In March 2015, GM agreed to return a total of $10bn in share repurchases and increased dividends through the end of 2016.

Investors appeared to cheer GM's plans in premarket trading, boosting shares by 4.6% to $31.70 per share in the minutes after the company's announcement.

By contrast, investors sold Ford Motor stock on Tuesday evening after the Dearborn, Michigan, carmaker said it would pay a special dividend of $1bn, but cautioned that margins in its North American car market could hit a plateau at about 9.5%.

Ford shares were down about 1% in premarket trading, at $12.71.

Taken together, the back-to-back presentations by the two car manufacturers at a conference on the sidelines of the Detroit auto show set up a referendum for investors on which of the two US carmakers has the better strategy to weather a cyclical downshift in vehicle sales growth, increasing costs to meet regulatory demands and technology-driven challenges from self-driving vehicles and car sharing.

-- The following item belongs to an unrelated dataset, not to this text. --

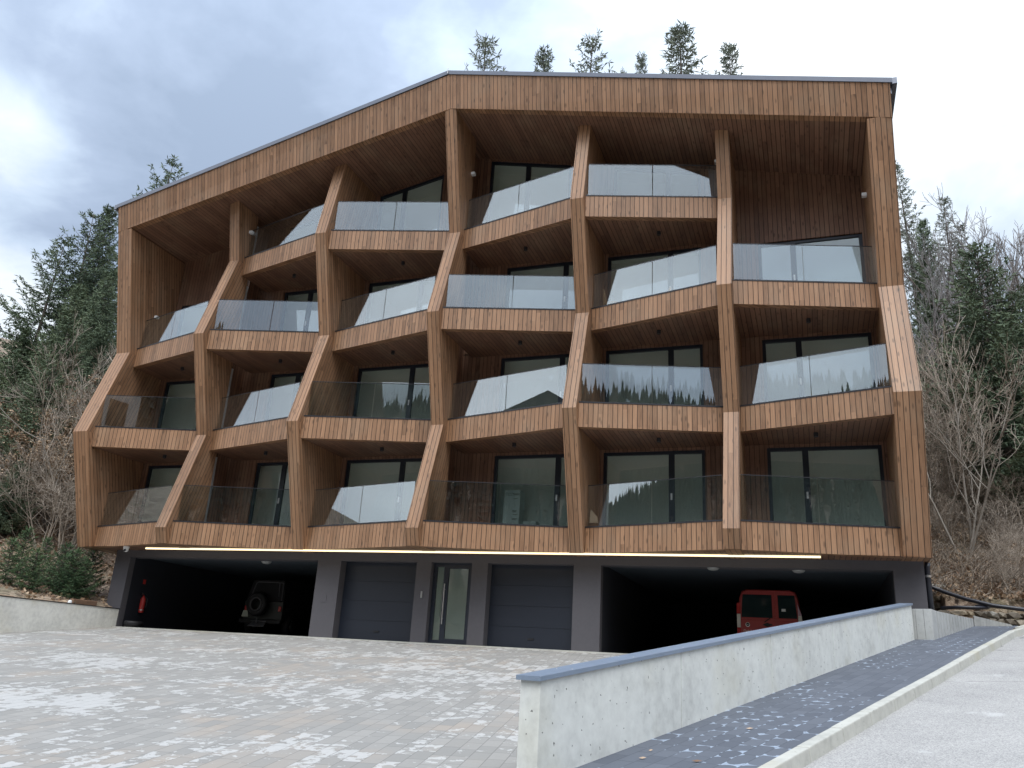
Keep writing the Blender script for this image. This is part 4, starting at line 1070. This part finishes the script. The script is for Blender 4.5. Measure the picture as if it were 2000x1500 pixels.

If GM carries out its latest plan, the once-bankrupt firm will have returned to shareholders about $23bn between 2012 and the end of 2017, or about 90% of free cash flow, Chief Financial Officer Chuck Stevens said.

As it gives more cash back to investors, GM President Dan Ammann said the company plans to reduce capital spending as a share of revenue below the current 5% to 5.5% late in this decade.

However, CEO Mary Barra and Mr Ammann said the cuts will not compromise GM's core vehicle business or investments in new ventures such as car sharing or self-driving vehicles.

Mr Ammann said once GM finishes overhauling its vehicle and engine architectures over the next several years, the carmaker can develop more new models for less money.

Ms Barra also sought to reassure investors who are worried about the impact from the economic turbulence in China, GM’s biggest market.

"We still are very strong on China," Ms Barra said. Long-term, she said the Chinese car market could grow to 35 million vehicles from about 25 million currently. "It's going to be very volatile," she said.